Georgia Adams: And now...I think about Ashton (Kutcher) all the time. (whispers) All the time.
Dr. House: Ah.
Georgia Adams: You remind me of him. Same bedroom eyes.
Dr. House: People are always mixing us up.
Dr. House: I assume "minimal at best" is your stiff upper lip British way of saying "no chance in hell"?
Dr. Chase: I'm Australian.
Dr. House: You put the Queen on your money. You're British.
Dr. Cameron: Are there any stronger treatments for the organophosphate poisoning?
Dr. House: Oh, damn it, you caught me. We went with the weak stuff. Just trying to save a little money.
Dr. Cameron: I'll check into it.
Dr. Foreman: I'll make the call.
Dr. Chase: I'll keep the kid alive. For a while at least.
Dr. House: I'll have lunch.
Dr. Wilson: (quoting Georgia's poem) "The healer with his magic powers! / I could rub his gentle brow for hours. / His manly chest, his stubbled jaw, / Everything about him leave me raw..."
Dr. House: Psych ward's upstairs
Dr. Wilson: "...with joy. Oh, House, your very name / Will never leave this girl the same." It's not bad for an 82-year-old. She asked me to give that to her true love.
Dr. House: What can I say? Chicks with no teeth turn me on.
Dr. Wilson: That's fairly disgusting.
Dr. House: And that's ageism.
Dr. Wilson: You better watch yourself around this babe.
Dr.
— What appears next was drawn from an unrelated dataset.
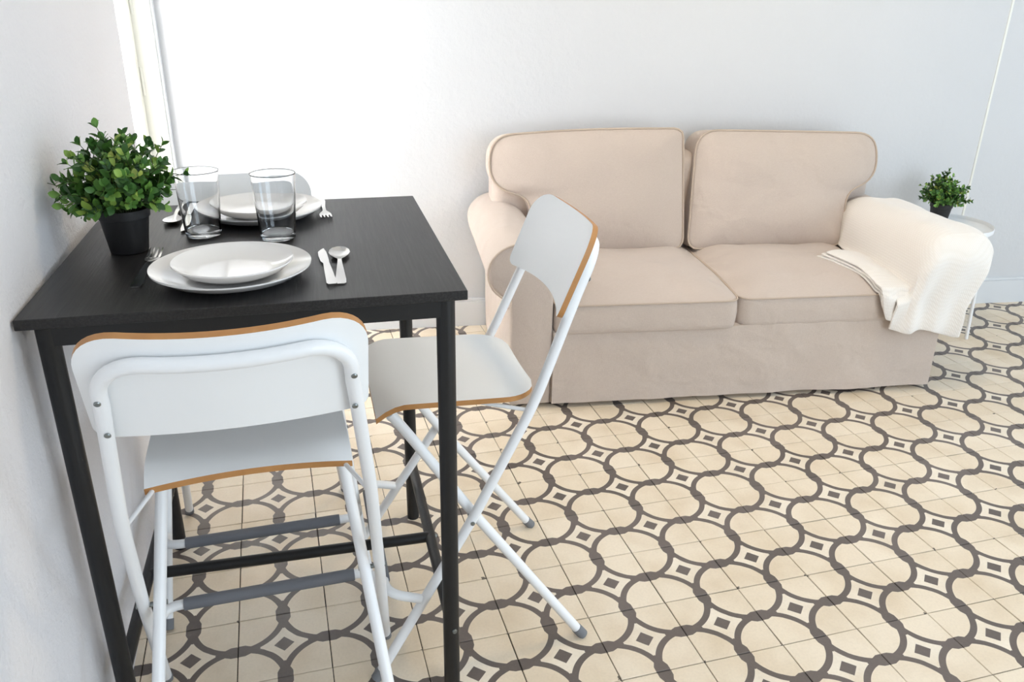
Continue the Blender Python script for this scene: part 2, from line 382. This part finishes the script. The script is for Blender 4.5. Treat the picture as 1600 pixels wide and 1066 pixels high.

Cuddy: (to House) Her only sign of mental illness is that she disagrees with you. Some would consider that a sign of sanity.
Margo Davis: Who are you?
Dr. House: I'm the doctor who's trying to save your son. You're the mom who's letting him die. Clarification-–it's a beautiful thing.
Dr. House: Would you step outside for a minute, Mr. Adams?
Mark Adams: Why?
Dr. House: Because you irritate me.
Dr. House: Well, you’re getting good at this God-like doctor racket. Why don’t you talk her out of this lunacy?
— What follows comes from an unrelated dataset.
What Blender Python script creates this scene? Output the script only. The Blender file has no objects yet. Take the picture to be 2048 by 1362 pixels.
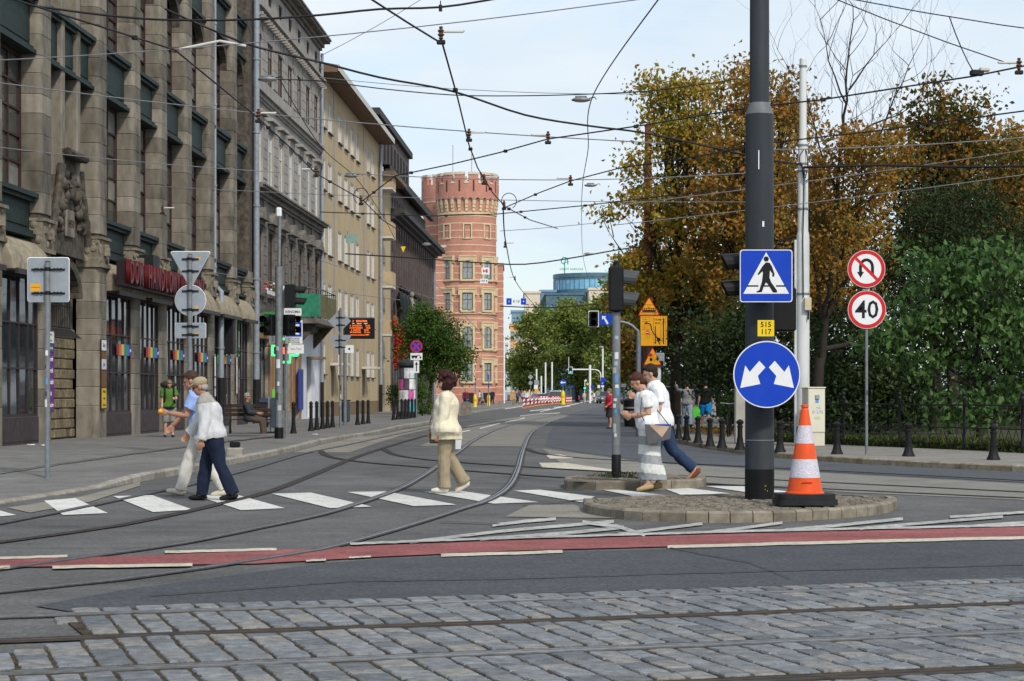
import bpy, bmesh, math, random
import numpy as np
from mathutils import Vector, Matrix, noise as mnoise
random.seed(7)
R = math.radians
scene = bpy.context.scene
COL = scene.collection
# ------------------------------------------------------------------ camera
F, CX, HY, EYE = 3900.0, 1024.0, 787.0, 1.4      # focal length in photo pixels, principal column, horizon row, eye height
cam_d = bpy.data.cameras.new('camera'); cam = bpy.data.objects.new('camera', cam_d); COL.objects.link(cam)
cam.location = (0, 0, EYE); cam.rotation_euler = (R(90), 0, 0)
cam_d.sensor_width = 36; cam_d.lens = 36*F/2048; cam_d.shift_y = 106/2048
cam_d.clip_start = 0.1; cam_d.clip_end = 6000
scene.camera = cam
# ------------------------------------------------------------------ sky, sun, exposure
SUN_EL, SUN_AZ = R(42), R(152)      # azimuth clockwise from +Y: behind and to the right of the camera
w = bpy.data.worlds.new('World'); scene.world = w; w.use_nodes = True
nt = w.node_tree; nt.nodes.clear()
def wn(t): return nt.nodes.new(t)
out = wn('ShaderNodeOutputWorld'); bg = wn('ShaderNodeBackground'); bg.inputs[1].default_value = 0.1
sky = wn('ShaderNodeTexSky'); sky.sky_type = 'NISHITA'; sky.sun_disc = False
sky.sun_elevation = SUN_EL; sky.sun_rotation = SUN_AZ; sky.air_density = 1.0; sky.dust_density = 1.5
tc = wn('ShaderNodeTexCoord'); mp = wn('ShaderNodeMapping'); mp.inputs['Scale'].default_value = (1.0, 1.0, 3.4)
n1 = wn('ShaderNodeTexNoise'); n1.inputs['Scale'].default_value = 4.2; n1.inputs['Detail'].default_value = 9; n1.inputs['Roughness'].default_value = .58; n1.inputs['Distortion'].default_value = .35
rmp = wn('ShaderNodeValToRGB'); rmp.color_ramp.elements[0].position = .34; rmp.color_ramp.elements[1].position = .56
rmp.color_ramp.elements[0].color = (.22, .22, .22, 1); rmp.color_ramp.elements[1].color = (.97, .97, .97, 1)
n2 = wn('ShaderNodeTexNoise'); n2.inputs['Scale'].default_value = 7; n2.inputs['Detail'].default_value = 6
rm2 = wn('ShaderNodeValToRGB'); rm2.color_ramp.elements[0].position = .3; rm2.color_ramp.elements[1].position = .75
rm2.color_ramp.elements[0].color = (7.0, 8.3, 9.5, 1); rm2.color_ramp.elements[1].color = (8.9, 9.5, 10.0, 1)
mx = wn('ShaderNodeMix'); mx.data_type = 'RGBA'
L = nt.links.new
L(tc.outputs['Generated'], mp.inputs[0]); L(mp.outputs[0], n1.inputs[0]); L(mp.outputs[0], n2.inputs[0])
skb = wn('ShaderNodeMix'); skb.data_type = 'RGBA'; skb.blend_type = 'MULTIPLY'; skb.inputs[0].default_value = 1
skb.inputs[7].default_value = (1.9, 1.9, 1.9, 1)
L(sky.outputs[0], skb.inputs[6])
L(n1.outputs[0], rmp.inputs[0]); L(n2.outputs[0], rm2.inputs[0]); L(rmp.outputs[0], mx.inputs[0])
L(skb.outputs[2], mx.inputs[6]); L(rm2.outputs[0], mx.inputs[7]); L(mx.outputs[2], bg.inputs[0]); L(bg.outputs[0], out.inputs[0])
sd = bpy.data.lights.new('sun', 'SUN'); sd.energy = 3.1; sd.angle = R(6); sd.color = (1, .95, .87)
sun = bpy.data.objects.new('sun', sd); COL.objects.link(sun)
sv = Vector((math.sin(SUN_AZ)*math.cos(SUN_EL), math.cos(SUN_AZ)*math.cos(SUN_EL), math.sin(SUN_EL)))
sun.rotation_euler = sv.to_track_quat('Z', 'Y').to_euler(); sun.location = sv*60
vs = scene.view_settings; vs.view_transform = 'Standard'; vs.look = 'None'; vs.gamma = 1; vs.exposure = 0.0; vs.use_curve_mapping = False
scene.cycles.use_denoising = True; scene.cycles.max_bounces = 6; scene.cycles.diffuse_bounces = 3; scene.cycles.glossy_bounces = 3
scene.cycles.transparent_max_bounces = 8

# ------------------------------------------------------------------ photo-pixel survey helpers (world metres out)
def G(x, y, z=0.0):
    d = F*(EYE-z)/(y-HY); return Vector(((x-CX)/F*d, d, z))
def Dp(x, y, d): return Vector(((x-CX)/F*d, d, EYE+(HY-y)/F*d))
def ZA(y, d): return EYE+(HY-y)/F*d
def XA(x, d): return (x-CX)/F*d
# ------------------------------------------------------------------ materials
MATS = {}
def lin(c): return tuple((v/12.92 if v <= .04045 else ((v+.055)/1.055)**2.4) for v in c)
def mat(name, col, rough=.7, var=.25, scale=6., bump=0., bscale=None, metal=0., spec=.18, col2=None, detail=5, stain=0., stain_col=(.03,.028,.025), stain_scale=.6, emit=None, estr=1., stretch=None, coat=0., coord='Object'):
    if name in MATS: return MATS[name]
    m = bpy.data.materials.new(name); m.use_nodes = True; t = m.node_tree; b = t.nodes['Principled BSDF']; N = t.nodes.new; LK = t.links.new
    b.inputs['Roughness'].default_value = rough; b.inputs['Metallic'].default_value = metal; b.inputs['Specular IOR Level'].default_value = spec
    if coat: b.inputs['Coat Weight'].default_value = coat
    co = N('ShaderNodeTexCoord'); src = co.outputs[coord] if coord != 'World' else None
    if coord == 'World': g = N('ShaderNodeNewGeometry'); src = g.outputs['Position']
    if stretch:
        mpn = N('ShaderNodeMapping'); mpn.inputs['Scale'].default_value = stretch; LK(src, mpn.inputs[0]); src = mpn.outputs[0]
    if var > 0 or col2:
        nz = N('ShaderNodeTexNoise'); nz.inputs['Scale'].default_value = scale; nz.inputs['Detail'].default_value = detail; LK(src, nz.inputs[0])
        rp = N('ShaderNodeValToRGB'); rp.color_ramp.elements[0].position = .3; rp.color_ramp.elements[1].position = .7
        a = tuple(max(0, c*(1-var)) for c in col); z = col2 if col2 else tuple(min(1, c*(1+var)) for c in col)
        if col2: a = col
        rp.color_ramp.elements[0].color = (*a, 1); rp.color_ramp.elements[1].color = (*z, 1)
        LK(nz.outputs[0], rp.inputs[0]); cur = rp.outputs[0]
        if stain > 0:
            ns = N('ShaderNodeTexNoise'); ns.inputs['Scale'].default_value = stain_scale; ns.inputs['Detail'].default_value = 8; ns.inputs['Roughness'].default_value = .65; LK(src, ns.inputs[0])
            rs = N('ShaderNodeValToRGB'); rs.color_ramp.elements[0].position = .48; rs.color_ramp.elements[1].position = .72
            rs.color_ramp.elements[0].color = (0, 0, 0, 1); rs.color_ramp.elements[1].color = (stain, stain, stain, 1); LK(ns.outputs[0], rs.inputs[0])
            ms = N('ShaderNodeMix'); ms.data_type = 'RGBA'; LK(rs.outputs[0], ms.inputs[0]); LK(cur, ms.inputs[6]); ms.inputs[7].default_value = (*stain_col, 1); cur = ms.outputs[2]
        LK(cur, b.inputs['Base Color'])
    else: b.inputs['Base Color'].default_value = (*col, 1)
    if bump > 0:
        nb = N('ShaderNodeTexNoise'); nb.inputs['Scale'].default_value = bscale or scale*6; nb.inputs['Detail'].default_value = 6; LK(src, nb.inputs[0])
        bp = N('ShaderNodeBump'); bp.inputs['Strength'].default_value = bump; bp.inputs['Distance'].default_value = .02; LK(nb.outputs[0], bp.inputs['Height']); LK(bp.outputs[0], b.inputs['Normal'])
    if emit: b.inputs['Emission Color'].default_value = (*emit, 1); b.inputs['Emission Strength'].default_value = estr
    MATS[name] = m; return m
def paint(name, col, rough=.5, var=.08, **k): return mat(name, col, rough, var, **k)
# ------------------------------------------------------------------ mesh builder
class MB:
    def __init__(s): s.v = []; s.f = []; s.m = []
    def add(s, vs, fs, mi=0):
        o = len(s.v); s.v += [tuple(p) for p in vs]; s.f += [tuple(i+o for i in f) for f in fs]; s.m += [mi]*len(fs); return s
    def box(s, x0, x1, y0, y1, z0, z1, mi=0):
        return s.add([(x0,y0,z0),(x1,y0,z0),(x1,y1,z0),(x0,y1,z0),(x0,y0,z1),(x1,y0,z1),(x1,y1,z1),(x0,y1,z1)],
                     [(0,3,2,1),(4,5,6,7),(0,1,5,4),(1,2,6,5),(2,3,7,6),(3,0,4,7)], mi)
    def bbox(s, x0, x1, y0, y1, z0, z1, b=.01, mi=0):      # box with chamfered edges on all 12 sides
        bm = bmesh.new(); bmesh.ops.create_cube(bm, size=1)
        for v in bm.verts: v.co = ((x0+x1)/2+v.co.x*(x1-x0), (y0+y1)/2+v.co.y*(y1-y0), (z0+z1)/2+v.co.z*(z1-z0))
        bmesh.ops.bevel(bm, geom=list(bm.edges), offset=b, segments=1, affect='EDGES'); return s.bm(bm, mi)
    def bm(s, bm, mi=0, free=True):
        bm.verts.index_update(); s.add([v.co for v in bm.verts], [[v.index for v in f.verts] for f in bm.faces], mi)
        if free: bm.free()
        return s
    def prism(s, pts, plane, lo, hi, mi=0):
        # closed polygon pts (a,b) extruded; plane 'xy' along z, 'xz' along y, 'yz' along x
        n = len(pts); area = sum(pts[i][0]*pts[(i+1)%n][1]-pts[(i+1)%n][0]*pts[i][1] for i in range(n))
        if area < 0: pts = pts[::-1]
        P = {'xy': lambda a,b,t: (a,b,t), 'xz': lambda a,b,t: (a,t,b), 'yz': lambda a,b,t: (t,a,b)}[plane]
        if plane == 'xz': lo, hi = hi, lo
        vs = [P(a,b,lo) for a,b in pts]+[P(a,b,hi) for a,b in pts]
        fs = [tuple(range(n))[::-1], tuple(range(n,2*n))]+[(i,(i+1)%n,(i+1)%n+n,i+n) for i in range(n)]
        return s.add(vs, fs, mi)
    def tube(s, pts, r, seg=8, cap=True, mi=0, flat=1.0):
        pts = [Vector(p) for p in pts]; n = len(pts); rr = r if isinstance(r, (list, tuple)) else [r]*n
        vs = []; up = None
        for i in range(n):
            t = (pts[min(i+1,n-1)]-pts[max(i-1,0)]).normalized()
            if up is None:
                up = Vector((0,0,1)) if abs(t.z) < .95 else Vector((1,0,0))
            a = t.cross(up).normalized(); b = a.cross(t).normalized(); up = b
            for k in range(seg):
                q = 2*math.pi*k/seg; vs.append(pts[i]+a*math.cos(q)*rr[i]+b*math.sin(q)*rr[i]*flat)
        fs = []
        for i in range(n-1):
            for k in range(seg):
                k2 = (k+1)%seg; fs.append((i*seg+k, i*seg+k2, (i+1)*seg+k2, (i+1)*seg+k))
        fs = [f[::-1] for f in fs]
        if cap: fs += [tuple(range(seg)), tuple(range((n-1)*seg, n*seg))[::-1]]
        return s.add(vs, fs, mi)
    def lathe(s, prof, c=(0,0,0), seg=16, mi=0, a0=0., a1=2*math.pi):
        full = abs(a1-a0-2*math.pi) < 1e-6; n = seg if full else seg+1; vs = []
        for r, z in prof:
            for k in range(n):
                q = a0+(a1-a0)*k/seg; vs.append((c[0]+r*math.cos(q), c[1]+r*math.sin(q), c[2]+z))
        fs = []
        for i in range(len(prof)-1):
            for k in range(seg):
                k2 = (k+1)%n; fs.append((i*n+k, i*n+k2, (i+1)*n+k2, (i+1)*n+k))
        if full:
            if prof[0][0] > 1e-4: fs.append(tuple(range(n))[::-1])
            if prof[-1][0] > 1e-4: fs.append(tuple(range((len(prof)-1)*n, len(prof)*n)))
        return s.add(vs, fs, mi)
    def ell(s, c, r, seg=12, rings=8, mi=0, rot=None):
        vs = []; fs = []
        for i in range(rings+1):
            th = math.pi*i/rings
            for k in range(seg):
                q = 2*math.pi*k/seg; p = Vector((r[0]*math.sin(th)*math.cos(q), r[1]*math.sin(th)*math.sin(q), -r[2]*math.cos(th)))
                if rot: p = rot @ p
                vs.append(p+Vector(c))
        for i in range(rings):
            for k in range(seg):
                k2 = (k+1)%seg; fs.append((i*seg+k, i*seg+k2, (i+1)*seg+k2, (i+1)*seg+k))
        return s.add(vs, fs, mi)
    def move(s, v, rz=0):
        M = Matrix.Rotation(rz, 3, 'Z'); s.v = [tuple(M@Vector(p)+Vector(v)) for p in s.v]; return s
    def data(s, name, mats, smooth=None):
        me = bpy.data.meshes.new(name); me.from_pydata(s.v, [], s.f)
        for m in (mats if isinstance(mats, (list, tuple)) else [mats]): me.materials.append(m)
        if isinstance(mats, (list, tuple)): me.polygons.foreach_set('material_index', s.m)
        if smooth:
            me.polygons.foreach_set('use_smooth', [True]*len(me.polygons))
            if smooth is not True: me.set_sharp_from_angle(angle=R(smooth))
        me.update(); return me
    def build(s, name, mats, parent=None, smooth=None, loc=None, rz=0):
        return link(name, s.data(name, mats, smooth), parent, loc, rz)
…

Dr. Foreman: She’s not really a big fan of mine.
Dr. Chase: Or mine.
Dr. House: Well, only one male left in the bullpen, and he throws like a girl.
Dr. Cameron: I hate sports metaphors.
Dr. House: I'm sorry--the fact that the sexual pleasure center of your cerebral cortex has been overstimulated by spirochetes is a poor basis for a relationship. I learned that one the hard way.
Dr. Wilson: Hey, I'm a man - I don't have time for laundry. I'm saving lives here!
Margo Davis: What makes you think you're right this time?
Dr. House: The same thing as last time.
Dr. House: Although there's a real good chance...
Margo Davis: What? Matt might kick off?
Dr. House: It's a little blunt. I was going to say "run out of time." Just kinda let my voice trail off...
Matt Davis: Who are those guys?
Margo Davis: Oh, they're the arrogant jerks that saved your life.